*Work to be completed:*
Give again the entries below exactly, beginning at the first line and ending at the line with "scene.camera = cam".

*Supplied records:*
##########

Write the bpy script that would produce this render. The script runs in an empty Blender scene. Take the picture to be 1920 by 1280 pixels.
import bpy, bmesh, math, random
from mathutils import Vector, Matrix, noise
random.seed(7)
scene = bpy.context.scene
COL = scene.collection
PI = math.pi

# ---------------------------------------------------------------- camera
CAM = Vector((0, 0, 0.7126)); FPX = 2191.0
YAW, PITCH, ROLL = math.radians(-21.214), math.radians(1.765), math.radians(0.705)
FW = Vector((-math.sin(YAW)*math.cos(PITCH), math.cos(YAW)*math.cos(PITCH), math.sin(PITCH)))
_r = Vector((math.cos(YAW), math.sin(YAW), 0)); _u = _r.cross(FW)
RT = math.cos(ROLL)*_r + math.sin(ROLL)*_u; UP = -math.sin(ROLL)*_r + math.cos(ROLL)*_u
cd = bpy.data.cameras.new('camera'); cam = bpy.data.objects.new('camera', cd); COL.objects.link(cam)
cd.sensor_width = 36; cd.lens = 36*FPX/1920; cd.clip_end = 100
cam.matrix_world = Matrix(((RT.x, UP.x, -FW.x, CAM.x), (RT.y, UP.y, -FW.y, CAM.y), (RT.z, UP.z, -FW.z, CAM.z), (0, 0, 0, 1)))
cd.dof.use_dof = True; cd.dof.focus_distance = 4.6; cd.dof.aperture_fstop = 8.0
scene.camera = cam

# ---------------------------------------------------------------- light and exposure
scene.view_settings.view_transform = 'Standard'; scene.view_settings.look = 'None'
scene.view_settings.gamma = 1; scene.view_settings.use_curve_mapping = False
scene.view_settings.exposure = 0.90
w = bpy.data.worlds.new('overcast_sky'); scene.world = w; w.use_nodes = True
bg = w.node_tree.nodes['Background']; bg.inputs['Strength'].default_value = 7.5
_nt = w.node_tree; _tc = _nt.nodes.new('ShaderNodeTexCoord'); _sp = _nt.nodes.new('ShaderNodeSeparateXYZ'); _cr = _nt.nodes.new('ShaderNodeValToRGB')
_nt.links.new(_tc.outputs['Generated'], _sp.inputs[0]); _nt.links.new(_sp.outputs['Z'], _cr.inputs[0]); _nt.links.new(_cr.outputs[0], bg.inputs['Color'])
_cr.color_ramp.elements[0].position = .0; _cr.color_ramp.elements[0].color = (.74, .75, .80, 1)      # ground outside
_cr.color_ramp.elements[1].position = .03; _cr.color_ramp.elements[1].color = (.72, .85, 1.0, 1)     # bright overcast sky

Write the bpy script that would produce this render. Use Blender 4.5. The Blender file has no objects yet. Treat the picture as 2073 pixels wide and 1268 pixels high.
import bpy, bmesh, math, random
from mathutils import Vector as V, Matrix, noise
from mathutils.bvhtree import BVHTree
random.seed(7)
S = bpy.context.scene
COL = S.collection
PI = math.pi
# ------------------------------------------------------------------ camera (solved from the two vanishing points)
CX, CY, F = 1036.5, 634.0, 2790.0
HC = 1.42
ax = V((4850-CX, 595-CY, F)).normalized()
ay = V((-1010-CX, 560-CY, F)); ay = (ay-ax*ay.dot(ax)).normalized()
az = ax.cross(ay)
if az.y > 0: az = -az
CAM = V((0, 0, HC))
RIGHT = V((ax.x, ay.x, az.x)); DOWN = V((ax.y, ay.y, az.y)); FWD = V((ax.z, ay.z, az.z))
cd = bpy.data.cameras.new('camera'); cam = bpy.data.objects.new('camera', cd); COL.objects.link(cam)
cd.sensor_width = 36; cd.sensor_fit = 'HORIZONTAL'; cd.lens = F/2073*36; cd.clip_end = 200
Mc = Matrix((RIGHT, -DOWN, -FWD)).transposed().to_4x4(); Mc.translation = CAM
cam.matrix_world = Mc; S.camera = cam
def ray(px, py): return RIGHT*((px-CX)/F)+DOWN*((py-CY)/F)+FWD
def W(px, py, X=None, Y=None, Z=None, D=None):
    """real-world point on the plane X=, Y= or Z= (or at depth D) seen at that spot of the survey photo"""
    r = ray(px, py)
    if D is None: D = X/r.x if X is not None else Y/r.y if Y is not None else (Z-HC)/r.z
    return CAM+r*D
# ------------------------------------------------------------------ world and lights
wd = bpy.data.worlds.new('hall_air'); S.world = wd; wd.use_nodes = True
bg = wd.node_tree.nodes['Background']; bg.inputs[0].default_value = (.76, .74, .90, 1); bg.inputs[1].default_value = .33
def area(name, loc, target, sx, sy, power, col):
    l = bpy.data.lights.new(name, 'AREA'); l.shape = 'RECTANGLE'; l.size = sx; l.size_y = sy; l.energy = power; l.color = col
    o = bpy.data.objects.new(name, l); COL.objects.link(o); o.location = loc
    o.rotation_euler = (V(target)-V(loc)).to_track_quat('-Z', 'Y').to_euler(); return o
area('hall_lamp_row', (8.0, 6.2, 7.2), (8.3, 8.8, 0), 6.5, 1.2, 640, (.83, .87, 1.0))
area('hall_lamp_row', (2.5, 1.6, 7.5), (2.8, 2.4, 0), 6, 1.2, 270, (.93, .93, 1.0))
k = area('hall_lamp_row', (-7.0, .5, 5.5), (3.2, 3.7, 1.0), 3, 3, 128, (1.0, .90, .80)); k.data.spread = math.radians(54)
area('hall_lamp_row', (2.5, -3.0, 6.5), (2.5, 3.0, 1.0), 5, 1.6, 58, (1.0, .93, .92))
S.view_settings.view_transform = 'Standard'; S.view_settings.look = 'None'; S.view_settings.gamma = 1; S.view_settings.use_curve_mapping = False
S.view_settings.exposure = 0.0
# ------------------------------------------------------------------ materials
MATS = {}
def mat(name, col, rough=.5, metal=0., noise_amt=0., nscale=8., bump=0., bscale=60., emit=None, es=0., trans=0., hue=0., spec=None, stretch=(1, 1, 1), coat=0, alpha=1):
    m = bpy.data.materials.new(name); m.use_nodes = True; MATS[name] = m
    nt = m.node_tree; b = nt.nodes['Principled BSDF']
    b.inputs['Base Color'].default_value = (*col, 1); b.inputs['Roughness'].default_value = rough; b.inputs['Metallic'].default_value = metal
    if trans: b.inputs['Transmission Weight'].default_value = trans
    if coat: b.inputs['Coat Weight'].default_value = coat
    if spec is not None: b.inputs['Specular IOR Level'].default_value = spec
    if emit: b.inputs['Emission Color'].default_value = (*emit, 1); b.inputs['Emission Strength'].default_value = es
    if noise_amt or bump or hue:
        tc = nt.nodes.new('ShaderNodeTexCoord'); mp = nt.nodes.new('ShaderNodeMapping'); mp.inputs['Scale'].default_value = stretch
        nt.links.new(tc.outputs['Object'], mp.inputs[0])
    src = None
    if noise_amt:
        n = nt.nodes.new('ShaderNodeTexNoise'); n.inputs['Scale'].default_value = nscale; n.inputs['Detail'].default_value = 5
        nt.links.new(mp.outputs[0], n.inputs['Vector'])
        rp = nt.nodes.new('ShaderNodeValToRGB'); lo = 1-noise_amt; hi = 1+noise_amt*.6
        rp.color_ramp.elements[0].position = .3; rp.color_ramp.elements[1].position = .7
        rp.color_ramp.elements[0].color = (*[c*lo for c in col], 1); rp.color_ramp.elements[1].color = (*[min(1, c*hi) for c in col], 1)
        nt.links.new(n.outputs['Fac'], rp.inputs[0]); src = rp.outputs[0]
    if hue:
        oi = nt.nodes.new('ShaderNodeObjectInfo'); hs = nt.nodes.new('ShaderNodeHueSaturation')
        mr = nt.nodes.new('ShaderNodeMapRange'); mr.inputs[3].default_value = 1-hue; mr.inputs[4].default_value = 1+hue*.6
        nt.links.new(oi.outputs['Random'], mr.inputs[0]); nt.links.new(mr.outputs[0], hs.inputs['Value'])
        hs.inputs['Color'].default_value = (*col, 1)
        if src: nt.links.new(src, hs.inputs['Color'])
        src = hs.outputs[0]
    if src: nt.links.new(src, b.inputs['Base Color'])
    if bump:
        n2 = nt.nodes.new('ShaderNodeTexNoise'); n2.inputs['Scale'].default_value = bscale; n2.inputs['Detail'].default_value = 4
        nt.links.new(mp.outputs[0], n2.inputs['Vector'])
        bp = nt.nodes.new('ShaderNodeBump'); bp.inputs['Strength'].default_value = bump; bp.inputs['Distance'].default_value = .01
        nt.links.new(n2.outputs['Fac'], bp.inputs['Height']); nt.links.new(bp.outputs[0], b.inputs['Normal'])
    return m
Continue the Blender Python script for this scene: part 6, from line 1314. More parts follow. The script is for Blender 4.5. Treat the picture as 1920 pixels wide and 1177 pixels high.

##########

*The completed task:*
Write the bpy script that would produce this render. The script runs in an empty Blender scene. Take the picture to be 1920 by 1280 pixels.
import bpy, bmesh, math, random
from mathutils import Vector, Matrix, noise
random.seed(7)
scene = bpy.context.scene
COL = scene.collection
PI = math.pi

# ---------------------------------------------------------------- camera
CAM = Vector((0, 0, 0.7126)); FPX = 2191.0
YAW, PITCH, ROLL = math.radians(-21.214), math.radians(1.765), math.radians(0.705)
FW = Vector((-math.sin(YAW)*math.cos(PITCH), math.cos(YAW)*math.cos(PITCH), math.sin(PITCH)))
_r = Vector((math.cos(YAW), math.sin(YAW), 0)); _u = _r.cross(FW)
RT = math.cos(ROLL)*_r + math.sin(ROLL)*_u; UP = -math.sin(ROLL)*_r + math.cos(ROLL)*_u
cd = bpy.data.cameras.new('camera'); cam = bpy.data.objects.new('camera', cd); COL.objects.link(cam)
cd.sensor_width = 36; cd.lens = 36*FPX/1920; cd.clip_end = 100
cam.matrix_world = Matrix(((RT.x, UP.x, -FW.x, CAM.x), (RT.y, UP.y, -FW.y, CAM.y), (RT.z, UP.z, -FW.z, CAM.z), (0, 0, 0, 1)))
cd.dof.use_dof = True; cd.dof.focus_distance = 4.6; cd.dof.aperture_fstop = 8.0
scene.camera = cam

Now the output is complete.